The trend was noticeable at the most recent Super Bowl. The big game’s commercial breaks featured appearances from well-known faces, including Matthew McConaughey, Martha Stewart, and Charli XCX for Uber Eats, as well as Billy Crystal and Meg Ryan recreating the classic deli scene from “When Harry Met Sally” for Hellmann’s Mayonnaise. Advertising experts at the time told Business Insider that Super Bowl advertisers were leaning into humor, nostalgia, and celebrity to provide levity — and play it safe — in a politically charged year.

Athletes and creators are raking in the ad money

About a quarter of the $1 billion in payment guarantees from advertisers to celebrities last year went to athletes, which XR’s report said is reflective of sports stars’ “cross-generational appeal” and visibility in American culture. NFL players are the most popular and have seen a 145% increase in premium pay guarantees from brands between 2019 and 2025. The WNBA is also having a moment. Payments to women’s basketball players grew 176% between 2024 and 2025, and more than 300% since 2019, XR said.

Creators are also feeling the advertiser love. Content creator payment guarantees have jumped 103% since 2022, with many top-tier influencers now commanding multimillion-dollar fees, equivalent to those of Hollywood A-listers, according to XR. Social media personalities, lifestyle creators, and food and home influencers are the most desired creator categories advertisers are tapping into, the report said.

The business of producing ads has also shifted in recent years. There were 25% fewer commercial production shoots in 2025 compared with 2019, XR said.

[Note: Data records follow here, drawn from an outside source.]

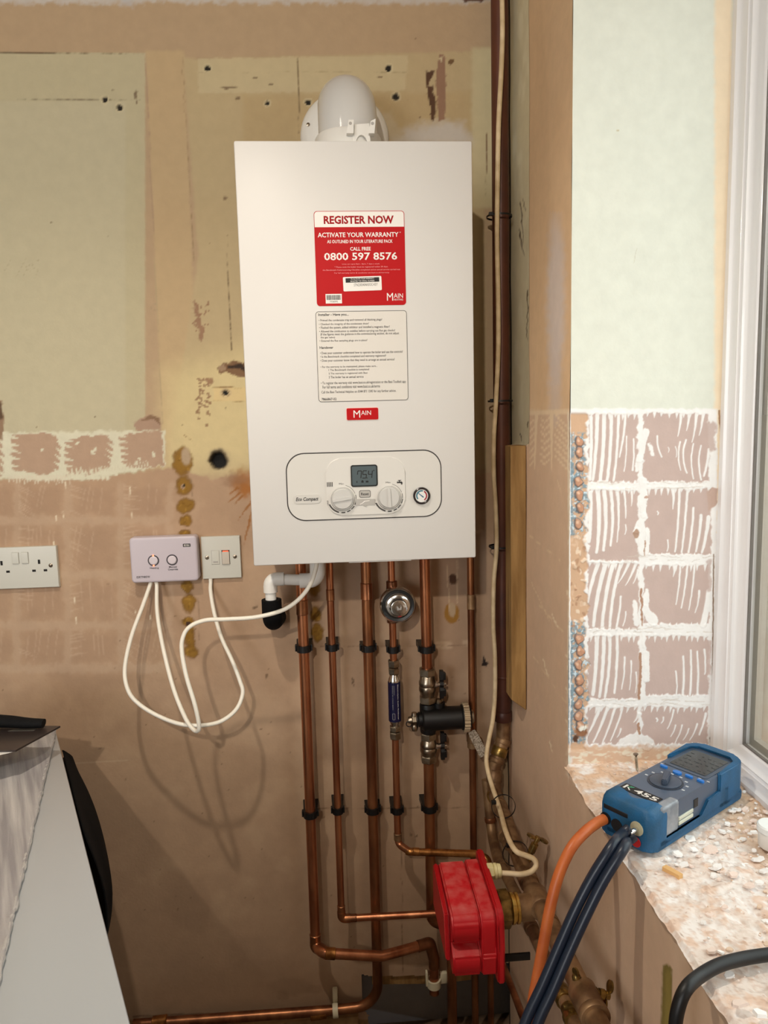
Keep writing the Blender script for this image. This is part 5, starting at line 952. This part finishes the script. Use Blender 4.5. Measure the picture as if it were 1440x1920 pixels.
# ================================================================== corner batten, wall-gap timber
qa = at(958, 836, y=-.16); qb = at(958, 1333, y=-.16)
bm = B(); bx(bm, ((.4835+BX-.001)/2, -.138, (qa.z+qb.z)/2), (BX-.001-.4835, .044, qa.z-qb.z), .0012, 1)
for v in bm.verts:
    if v.co.z < qb.z+.01 and v.co.x < .49: v.co.z += .022
o = fin('timber_batten', bm, M_WOOD, None, 40); tag(o, 'rough upright timber batten fixed to the right wall near the corner', 'batten')
a = W(706, 1840, .0); b = W(884, 1832, 0.); bm = B(); prism(bm, [(a.x-.01, a.z-.012), (W(820, 1858, 0).x, W(820, 1848, 0).z), (b.x, b.z-.012), (b.x, b.z+.016), (a.x-.01, a.z+.008)], -.030, -.006, WM(0)); o = fin('timber_strip', bm, M_WOOD, None); tag(o, 'low timber strip across the gap in the wall behind the pipes', 'timber')
a = W(520, 1916, 0); o = box('timber_strip', (a.x-.28, -.014, .05), (W(672, 1912, 0).x, -.0022, W(600, 1912, .014).z), mat('painted_strip', (178, 148, 104), .7, rgb2=(140, 108, 70), scale=20)); tag(o, 'low timber strip along the wall foot below the sweeping pipe', 'timber')
q = at(1250, 1830, x=BX)
# ================================================================== white unit at the left, with what lies on it
CT = .945; Pc = at(105, 1370, z=CT); Pn = at(245, 1920, z=CT); ue = (Pn-Pc).normalized(); we = Vector((ue.y, -ue.x, 0)); we = we if we.x < 0 else -we
MU = Matrix(((ue.x, we.x, 0, Pc.x), (ue.y, we.y, 0, Pc.y), (0, 0, 1, CT), (0, 0, 0, 1)))    # x along the right-hand edge, y to the left
t = thing('low_cabinet', 'flat-topped white unit standing askew at the left wall, partly sheeted', 'cabinet', (Pc.x-.1, Pc.y-.5, 0))
box('worktop', (-.0, 0, -.028), (1.02, .62, 0), mat('white_laminate', (176, 178, 180), .3, coat=.2), t, .004, 2, MU); box('carcass', (.03, .02, -CT), (1.0, .60, -.029), M_WHITE, t, .002, 2, MU)
# dust sheet with a frayed hem
hA = at(103, 1382, z=CT+.002); hB = at(0, 1845, z=CT+.002); iM = MU.inverted(); hA = iM @ hA; hB = iM @ hB
def sheet():
    n, m_ = 90, 150; rd = random.Random(2); bm = B(); V = []
    for i in range(m_):
        s = -.0+i/(m_-1)*1.05; row = []
        hem = hA.y+(hB.y-hA.y)*(s-hA.x)/(hB.x-hA.x)+.004*float(fbm(np.array(s*45), np.array(3.3), 3))+rd.uniform(-.0005, .0005)
        for j in range(n):
            k = j/(n-1); y = hem+(.66-hem)*k if hem < .6 else hem+.05*k
            fz_ = float(fbm(np.array(s*3+y*4), np.array(y*42+s*10), 3)); f2_ = float(fbm(np.array(s*14), np.array(y*110+s*20), 3))
            h = .003+.006*max(0, fz_+.12)*min(1, k*8+.15)+.0012*f2_+(.0035*max(0, 1-k*60) if j < 3 else 0)
            row.append(bm.verts.new((s, min(y, .64), max(h, .0015))))
        V.append(row)
    for i in range(m_-1):
        for j in range(n-1): bm.faces.new((V[i][j], V[i+1][j], V[i+1][j+1], V[i][j+1]))
    return bm
o = fin('dust_sheet', sheet(), mat('sheet_cotton', (192, 186, 182), .95, rgb2=(146, 140, 140), scale=3, bump=.5, bscale=500, var_stretch=(1.2, 22, 1)), None, 60); o.matrix_world = MU; ROOTM[o.name] = MU.copy(); tag(o, 'pale grey cotton dust sheet with a frayed hem spread over the white unit', 'sheet')
sm = o.modifiers.new('thickness', 'SOLIDIFY'); sm.thickness = .0012; sm.offset = 1
rdh = random.Random(12); hp_ = [Vector((q_, hA.y+(hB.y-hA.y)*(q_-hA.x)/(hB.x-hA.x)+.004*float(fbm(np.array(q_*45), np.array(3.3), 3))+.002, .0045+rdh.uniform(-.0006, .0006))) for q_ in [.004+.0045*i for i in range(190)]]
hm = fin('hem', tube(B(), hp_, [.0024+rdh.uniform(-.0008, .0010) for _ in hp_], 8), mat('hem_cotton', (190, 185, 180), .95, bump=.8, bscale=700), None, 60); hm.parent = o
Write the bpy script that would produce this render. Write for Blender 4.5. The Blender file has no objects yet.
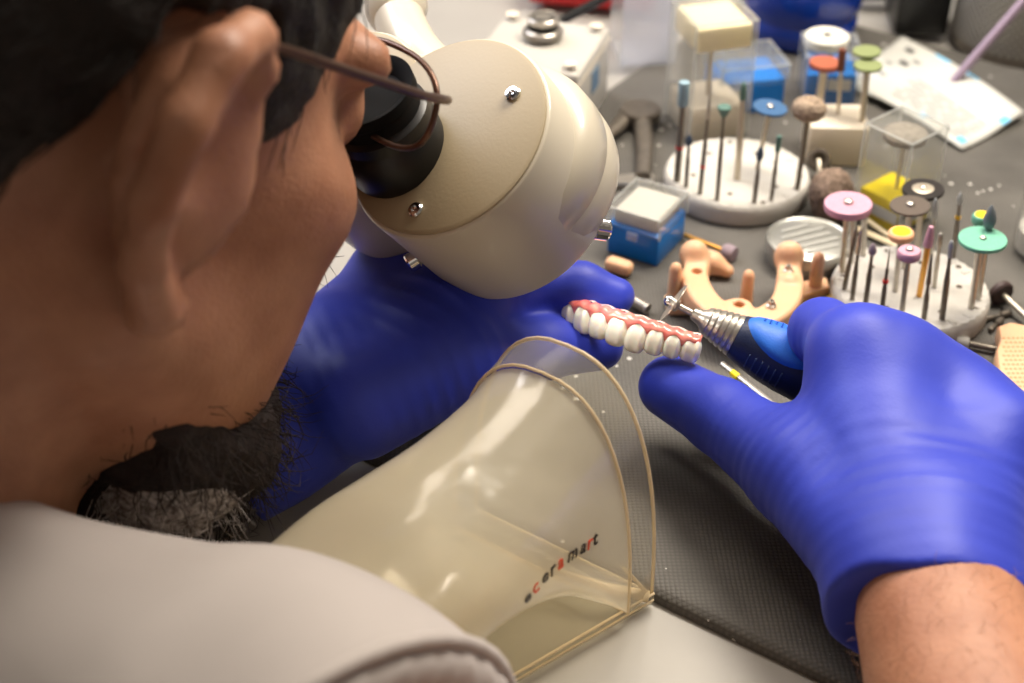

But despite there being fewer unique productions overall, production lengths are generally stretching longer in terms of days as brands look to squeeze more content from each one, from TikToks to internal presentation videos.

Jon Williams, CEO of The Liberty Guild, a network of advertising professionals, said brands are making fewer, bigger bets in a risk-averse environment — and celebrities are often viewed as a shortcut to capturing attention.

“A known face does a lot of work upfront: recognition, credibility, cultural shorthand,” Williams said. “When the tolerance for failure drops, brands reach for things that reduce the number of unknowns.”

However, he said such tactics could backfire in the long run.

“If everyone consolidates around the same playbook — big name, big spend, fewer moments — it gets very samey very quickly,” Williams said. “Safe starts to look risky in a different way.”